Republican Representative Peter King of New York accused Bannon of demeaning the government and the political process. “This guy does not belong on the national stage" and looks like a "disheveled drunk," King said in an interview with CNN Wednesday. Although Bannon goes out of his way to put on an "everyman" image, he is in fact a "Goldman Sachs millionaire," King said.
He's a fraud, for sure. But we have to part ways with King on one thing—we want to see a lot more of Bannon on the national stage, poisoning the well for every GOP candidate he touches.
Whether he will continue to have the cash at his disposal to do that is an open question. It depends on how stupid his benefactors (the Mercers) are.
Mitch
McConnell also got a lashing.
“Mitch McConnell and the Republican establishment got their wish: they successfully delivered Alabama to a liberal Democrat,” said adviser Andy Surabian.
Sure enough, but not for the reason Surabian probably thinks. It's the GOP's awful policies and their utter inability to govern, led by McConnell, that have already landed Republicans in a 2018 ditch that's only going to get deeper by the day.
They ran on the faulty premise of improving health care by repealing Obamacare, they're throttling through a tax bill that polls in the 20s and the vast majority of Americans rightfully believe favors the rich, and they're letting 9 million Americans kids go without healthcare access because they simply don't care about anyone but the richest one percent of the nation. It's unconscionable, frankly, and Republicans will pay the price in 2018, starting right now, right here in 2017 with Jones’s win.

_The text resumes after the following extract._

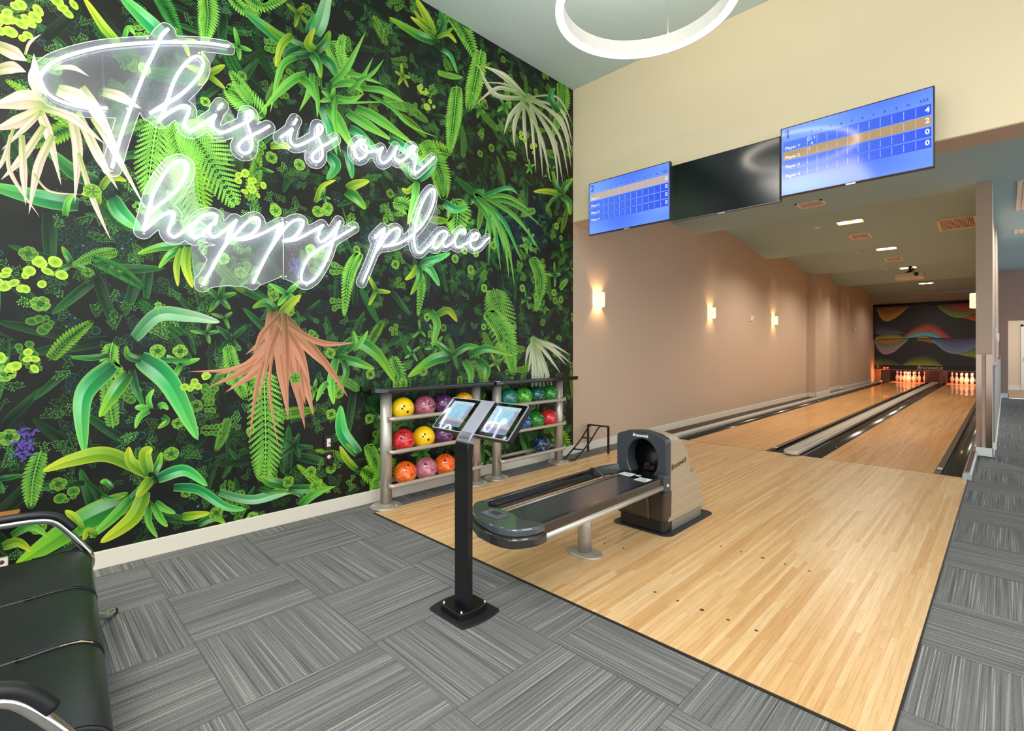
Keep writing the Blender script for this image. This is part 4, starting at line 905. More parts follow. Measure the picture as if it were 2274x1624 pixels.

McConnell may have tried to torpedo Moore's candidacy, but he built the conditions that made a Democrat viable in the Alabama to begin with. If his policies had been even remotely popular, if the GOP was accomplishing anything at all that actually improved the lives of voters, McConnell's guy Luther Strange would have won the primary to begin with.
Instead, McConnell is now down one seat to a 51-49 majority and still he's taking that repudiation as a mandate to jam through his abysmal tax bill anyway.
McConnell will rue the day he did that, relegating himself to a footnote in history for leading one of the least ethical and most lawless Senate caucuses in American politics by both stealing a Supreme Court seat and engineering a massive regressive redistribution of wealth on a bare majority party-line vote.
Welcome to your political epitaph, Mitch.